Part of a data file:
-- BEGIN --
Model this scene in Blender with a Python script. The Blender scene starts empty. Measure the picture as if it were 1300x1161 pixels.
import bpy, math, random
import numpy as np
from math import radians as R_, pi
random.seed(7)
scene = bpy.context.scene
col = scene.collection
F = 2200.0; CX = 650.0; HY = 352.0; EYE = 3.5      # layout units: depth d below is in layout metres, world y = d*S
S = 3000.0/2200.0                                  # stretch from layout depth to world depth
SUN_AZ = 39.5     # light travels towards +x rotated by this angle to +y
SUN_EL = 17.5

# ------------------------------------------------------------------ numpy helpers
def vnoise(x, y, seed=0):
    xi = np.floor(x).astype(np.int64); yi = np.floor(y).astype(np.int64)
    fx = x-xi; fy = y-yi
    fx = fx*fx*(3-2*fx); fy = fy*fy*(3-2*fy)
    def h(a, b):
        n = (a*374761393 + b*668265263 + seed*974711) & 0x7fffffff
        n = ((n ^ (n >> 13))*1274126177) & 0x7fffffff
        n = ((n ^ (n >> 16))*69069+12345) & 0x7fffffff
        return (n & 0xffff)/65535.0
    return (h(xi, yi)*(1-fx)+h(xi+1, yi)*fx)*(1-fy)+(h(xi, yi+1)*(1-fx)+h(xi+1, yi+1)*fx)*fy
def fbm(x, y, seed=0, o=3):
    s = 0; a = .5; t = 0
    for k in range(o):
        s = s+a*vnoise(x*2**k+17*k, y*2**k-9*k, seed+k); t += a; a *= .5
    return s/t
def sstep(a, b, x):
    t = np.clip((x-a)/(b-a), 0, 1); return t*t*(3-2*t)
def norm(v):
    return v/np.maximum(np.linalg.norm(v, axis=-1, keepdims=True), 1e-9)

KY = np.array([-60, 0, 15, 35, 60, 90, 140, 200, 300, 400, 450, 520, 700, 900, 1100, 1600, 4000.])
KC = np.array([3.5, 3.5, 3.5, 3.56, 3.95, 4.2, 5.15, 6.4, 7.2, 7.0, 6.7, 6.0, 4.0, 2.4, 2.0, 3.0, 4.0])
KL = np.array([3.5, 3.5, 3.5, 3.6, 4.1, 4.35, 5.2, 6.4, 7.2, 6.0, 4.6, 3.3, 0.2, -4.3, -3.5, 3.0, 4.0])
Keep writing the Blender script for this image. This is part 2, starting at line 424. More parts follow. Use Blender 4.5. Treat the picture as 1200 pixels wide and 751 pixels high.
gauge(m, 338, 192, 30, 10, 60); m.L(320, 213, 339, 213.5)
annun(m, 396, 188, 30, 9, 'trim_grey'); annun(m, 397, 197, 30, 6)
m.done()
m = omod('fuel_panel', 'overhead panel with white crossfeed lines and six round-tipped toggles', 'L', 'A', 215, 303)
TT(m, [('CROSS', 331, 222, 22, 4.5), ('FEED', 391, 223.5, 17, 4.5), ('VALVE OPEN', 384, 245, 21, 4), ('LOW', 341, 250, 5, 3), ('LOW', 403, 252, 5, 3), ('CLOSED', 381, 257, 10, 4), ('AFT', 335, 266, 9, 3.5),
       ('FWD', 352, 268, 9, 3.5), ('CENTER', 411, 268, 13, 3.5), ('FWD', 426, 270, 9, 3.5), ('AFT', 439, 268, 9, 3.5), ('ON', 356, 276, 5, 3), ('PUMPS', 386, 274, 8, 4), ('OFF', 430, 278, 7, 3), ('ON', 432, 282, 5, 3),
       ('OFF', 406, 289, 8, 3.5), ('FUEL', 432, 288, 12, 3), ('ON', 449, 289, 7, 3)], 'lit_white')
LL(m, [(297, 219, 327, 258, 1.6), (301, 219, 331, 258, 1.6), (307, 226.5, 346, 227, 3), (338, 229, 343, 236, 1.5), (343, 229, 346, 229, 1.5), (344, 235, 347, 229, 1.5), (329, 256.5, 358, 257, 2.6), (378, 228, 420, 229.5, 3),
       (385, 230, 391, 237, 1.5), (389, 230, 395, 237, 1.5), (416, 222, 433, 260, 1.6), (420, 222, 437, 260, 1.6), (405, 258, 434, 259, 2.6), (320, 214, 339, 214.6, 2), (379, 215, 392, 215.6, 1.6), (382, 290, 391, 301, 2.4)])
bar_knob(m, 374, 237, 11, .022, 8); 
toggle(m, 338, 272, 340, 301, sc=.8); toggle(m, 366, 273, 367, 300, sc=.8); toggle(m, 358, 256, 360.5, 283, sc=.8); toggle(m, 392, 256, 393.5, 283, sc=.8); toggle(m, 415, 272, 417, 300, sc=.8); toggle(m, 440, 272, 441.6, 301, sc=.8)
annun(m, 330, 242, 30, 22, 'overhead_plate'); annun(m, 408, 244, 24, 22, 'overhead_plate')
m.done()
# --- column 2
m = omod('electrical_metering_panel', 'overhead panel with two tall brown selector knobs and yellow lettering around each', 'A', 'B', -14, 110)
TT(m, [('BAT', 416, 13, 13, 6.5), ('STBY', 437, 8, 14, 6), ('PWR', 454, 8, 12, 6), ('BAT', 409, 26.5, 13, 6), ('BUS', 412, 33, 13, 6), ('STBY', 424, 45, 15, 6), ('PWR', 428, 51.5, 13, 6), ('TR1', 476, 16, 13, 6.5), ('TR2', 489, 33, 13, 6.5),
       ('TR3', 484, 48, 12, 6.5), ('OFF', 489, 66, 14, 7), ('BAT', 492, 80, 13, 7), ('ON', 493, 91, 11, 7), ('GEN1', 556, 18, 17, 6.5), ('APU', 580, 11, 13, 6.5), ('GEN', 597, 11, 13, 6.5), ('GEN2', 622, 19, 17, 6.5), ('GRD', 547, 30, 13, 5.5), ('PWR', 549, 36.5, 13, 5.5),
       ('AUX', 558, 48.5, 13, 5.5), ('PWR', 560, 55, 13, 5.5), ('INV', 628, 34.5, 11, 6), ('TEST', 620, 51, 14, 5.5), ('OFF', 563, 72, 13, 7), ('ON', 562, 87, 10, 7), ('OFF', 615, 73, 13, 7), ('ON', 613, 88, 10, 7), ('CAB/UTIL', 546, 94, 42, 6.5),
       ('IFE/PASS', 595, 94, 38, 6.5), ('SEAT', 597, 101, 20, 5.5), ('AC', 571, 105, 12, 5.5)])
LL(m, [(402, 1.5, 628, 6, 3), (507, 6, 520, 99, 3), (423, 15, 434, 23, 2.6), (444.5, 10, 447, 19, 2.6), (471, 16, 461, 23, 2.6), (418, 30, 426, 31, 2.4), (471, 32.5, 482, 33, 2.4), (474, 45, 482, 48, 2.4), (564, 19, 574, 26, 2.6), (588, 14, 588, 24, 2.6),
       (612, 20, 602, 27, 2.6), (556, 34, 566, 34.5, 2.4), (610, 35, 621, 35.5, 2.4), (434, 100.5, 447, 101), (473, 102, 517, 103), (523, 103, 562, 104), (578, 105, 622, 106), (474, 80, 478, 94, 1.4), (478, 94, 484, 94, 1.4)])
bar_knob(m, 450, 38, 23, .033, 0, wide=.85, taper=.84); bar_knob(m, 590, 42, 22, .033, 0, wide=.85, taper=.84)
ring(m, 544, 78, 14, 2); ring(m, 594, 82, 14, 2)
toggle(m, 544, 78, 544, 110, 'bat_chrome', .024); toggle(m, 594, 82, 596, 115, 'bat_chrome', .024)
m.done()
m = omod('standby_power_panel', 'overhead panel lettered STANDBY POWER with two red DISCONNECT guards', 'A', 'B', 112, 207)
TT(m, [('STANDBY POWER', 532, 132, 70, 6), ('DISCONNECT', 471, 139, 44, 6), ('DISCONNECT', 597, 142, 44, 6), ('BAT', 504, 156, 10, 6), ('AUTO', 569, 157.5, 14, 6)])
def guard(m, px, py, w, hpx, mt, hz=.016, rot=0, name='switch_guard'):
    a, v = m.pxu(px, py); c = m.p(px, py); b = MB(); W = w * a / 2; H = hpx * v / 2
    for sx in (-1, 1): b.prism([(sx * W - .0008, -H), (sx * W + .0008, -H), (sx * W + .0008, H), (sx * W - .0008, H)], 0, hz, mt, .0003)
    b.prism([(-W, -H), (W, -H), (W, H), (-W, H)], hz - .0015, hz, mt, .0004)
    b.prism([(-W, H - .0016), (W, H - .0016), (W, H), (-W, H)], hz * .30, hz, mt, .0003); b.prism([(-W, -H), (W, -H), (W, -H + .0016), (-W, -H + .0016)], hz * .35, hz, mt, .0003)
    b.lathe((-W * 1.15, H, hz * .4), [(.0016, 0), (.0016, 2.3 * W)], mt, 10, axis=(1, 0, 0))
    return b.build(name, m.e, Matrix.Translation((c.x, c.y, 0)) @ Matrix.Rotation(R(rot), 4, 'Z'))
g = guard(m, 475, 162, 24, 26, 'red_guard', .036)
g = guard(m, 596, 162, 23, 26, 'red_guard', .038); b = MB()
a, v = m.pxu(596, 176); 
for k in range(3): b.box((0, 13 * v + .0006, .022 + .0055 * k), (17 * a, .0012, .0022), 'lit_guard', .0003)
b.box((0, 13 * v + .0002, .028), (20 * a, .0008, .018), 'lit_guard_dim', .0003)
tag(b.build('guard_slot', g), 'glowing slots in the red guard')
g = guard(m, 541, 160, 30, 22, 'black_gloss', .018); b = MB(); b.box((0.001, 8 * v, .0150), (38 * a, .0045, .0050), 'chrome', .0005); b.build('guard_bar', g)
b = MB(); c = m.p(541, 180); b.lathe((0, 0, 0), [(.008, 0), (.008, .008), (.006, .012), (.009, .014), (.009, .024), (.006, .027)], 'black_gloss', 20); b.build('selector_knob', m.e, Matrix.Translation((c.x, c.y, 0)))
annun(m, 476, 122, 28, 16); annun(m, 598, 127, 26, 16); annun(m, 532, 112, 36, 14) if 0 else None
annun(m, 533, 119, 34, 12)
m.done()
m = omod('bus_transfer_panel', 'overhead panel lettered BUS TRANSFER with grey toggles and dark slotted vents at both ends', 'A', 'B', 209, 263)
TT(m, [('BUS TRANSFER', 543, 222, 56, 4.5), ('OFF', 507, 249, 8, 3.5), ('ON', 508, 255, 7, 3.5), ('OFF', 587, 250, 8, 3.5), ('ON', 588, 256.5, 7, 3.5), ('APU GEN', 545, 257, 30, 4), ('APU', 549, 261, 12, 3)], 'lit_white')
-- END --
The task :: Exactly as written, please reproduce the lines from the first line of the data to the line containing "SUN_EL = 17.5", inclusive, and nothing else.

Output for this exercise ::
Model this scene in Blender with a Python script. The Blender scene starts empty. Measure the picture as if it were 1300x1161 pixels.
import bpy, math, random
import numpy as np
from math import radians as R_, pi
random.seed(7)
scene = bpy.context.scene
col = scene.collection
F = 2200.0; CX = 650.0; HY = 352.0; EYE = 3.5      # layout units: depth d below is in layout metres, world y = d*S
S = 3000.0/2200.0                                  # stretch from layout depth to world depth
SUN_AZ = 39.5     # light travels towards +x rotated by this angle to +y
SUN_EL = 17.5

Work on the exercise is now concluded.